Attractions, Experience, History Jan 12 2020
Whitstable Alleys – A Secret History of Smuggling

By Whitstable



ike all seaside towns in the South of England, Whitstable has a rich history of smuggling. However, Whitstable’s smuggling stories have a little twist. Along with the usual bounty of tobacco, lace and brandy, it seems that the local smugglers sent cargo back to France….prisoners of war.


During the Napoleonic Wars in the late 18th Century, French prisoners of war were smuggled through Whitstable from the surrounding areas and London. The town’s low beaches and muddy flats made it ideal to moor and launch a boat easily.

Many houses in the area still have secret windows and passages used for the smuggling of goods and people. When a house was demolished in Castle Road in the 1940s a massive number of manacles were found hidden beneath the floorboards.


Whitstable’s plethora of alleyways also assisted the smugglers in some capacity as they provide such easy access to the beach as well as allowing access to many of the houses and pubs along Island and Middle Wall.


The majority of the alleys are either named after the pubs or shipyards connected to them, for example Red Lion Alley and Collars Alley.

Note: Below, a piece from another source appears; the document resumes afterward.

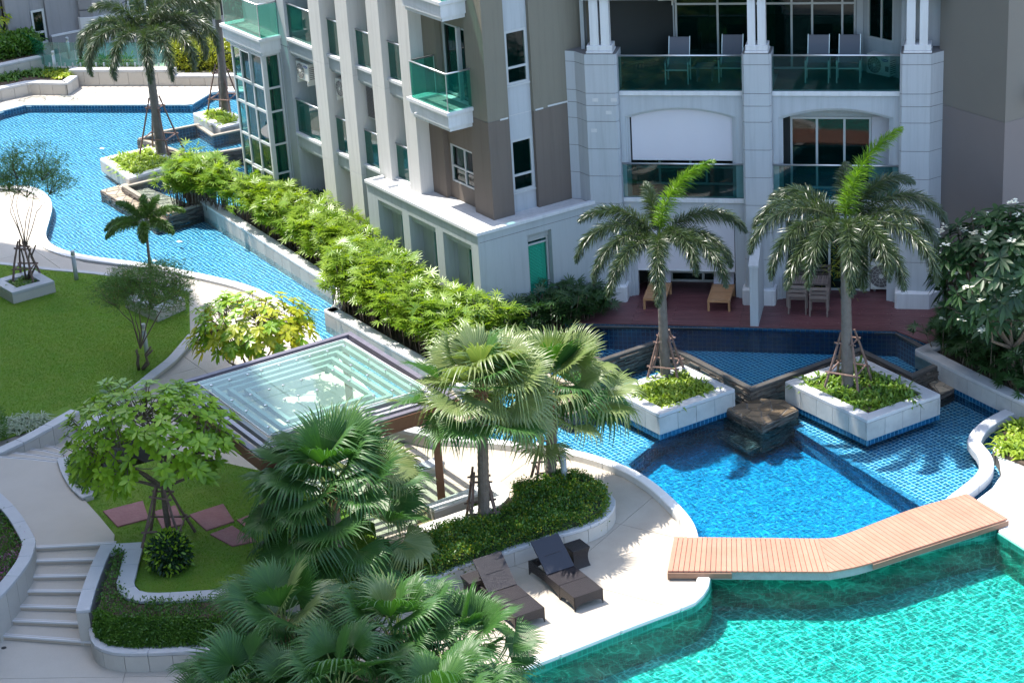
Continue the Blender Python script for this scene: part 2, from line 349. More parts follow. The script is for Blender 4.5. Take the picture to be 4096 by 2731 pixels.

Collar’s Alley was named after Mr Collar, a good Samaritan who owned a store and provided warmth and cocoa to children during the great freeze of 1895.


Coastguard’s Alley was named after the building (which still stands next to the tennis courts) erected by the local coastguards in an attempt to stop smuggling in the area.


Well worth trying to squeeze along is Squeeze Gut Alley, so named after a continuously pranked, overweight policeman who could never chase the pranksters down it for fear of getting stuck.


Although some of the alley’s namesakes have now gone, the intricate web of routes to the beach provide a living history for the town and also a handy shortcut to The Old Neptune pub.